Hace un año, Aliona Bolsova ni siquiera tenía claro si quería dedicarse al tenis. Dudaba si seguir sus estudios de historia en Estados Unidos o en España, donde con tres años había llegado con sus padres originarios de Moldavia.
La joven, de 21 años, acaba de alcanzar la tercera ronda de Roland Garros, donde encadena cinco triunfos, tres en la fase previa que le dieron acceso al cuadro principal y dos en este, el último frente a la rumana Sorana Cirstea por 7-6(5) y 7-6(3).
Su sueño puede prolongarse aun para la 137 del ranking, que se medirá por un puesto en octavos contra la sura Ekaterina Alexandrova, una rival asequible dado el nivel mostrado por la española.

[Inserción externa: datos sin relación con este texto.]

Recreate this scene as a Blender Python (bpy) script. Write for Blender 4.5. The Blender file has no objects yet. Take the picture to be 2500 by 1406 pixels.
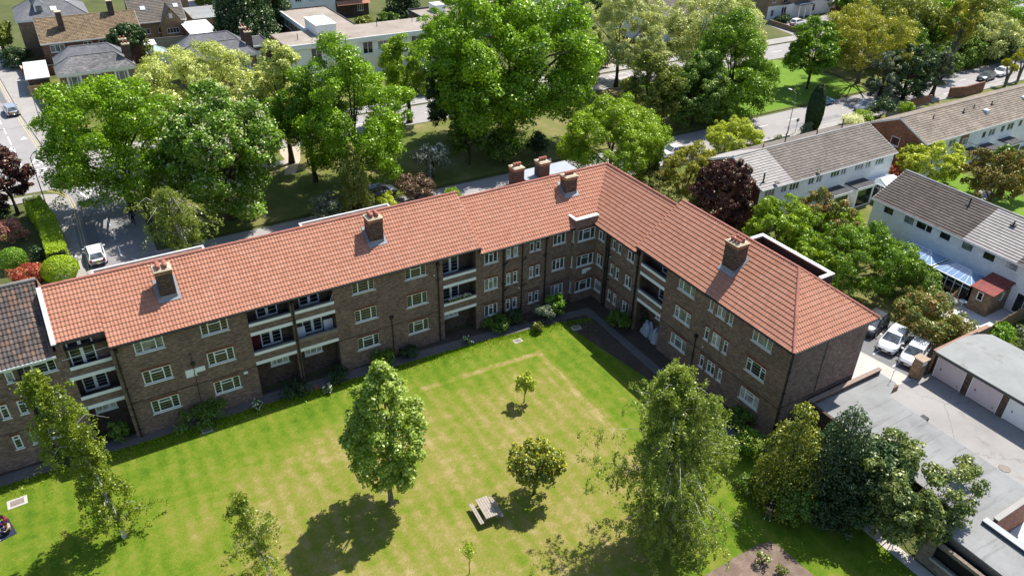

Un nuevo triunfo le colocaría entre las 100 mejores del mundo y daría un nuevo impuso a una carrera que tardó en arrancar.
Aliona, que luce un ‘look’ peculiar en el circuito, pelo corto, algo desaliñado y, sobre todo, un lustroso tatuaje en su brazo izquierdo, no disimula la alegría que le produce codearse con las mejores en este torneo, “un sueño para toda tenista”.
A Bolsova le cuesta todavía comportarse como una más en un mundo en el que no se suelen demostrar las emociones. Ella va a contrapelo. Ríe a carcajada limpia y grita su alegría. Ha aprendido a controlar su temperamento en la pista, afirma, gracias a la ayuda de una psicóloga, con métodos de respiración y la visualización.
Un control que demostró en el segundo set, cuando tras dominar 5-2 vio como la rumana empataba a 6. No se desplomó. Demostró serenidad y control.
Con 17 años, recuerda, dejó el tenis. Había acabado la selectividad y recibió una beca universitaria para estudiar en Estados Unidos. El tenis se convirtió en secundario. Primero estudió diseño artístico y luego historia, su pasión.
El año pasado volvió a empuñar la raqueta con una mentalidad profesional. Sin saber si completaría el calendario, con la intención de seguir en la universidad, de no perder comba en los estudios.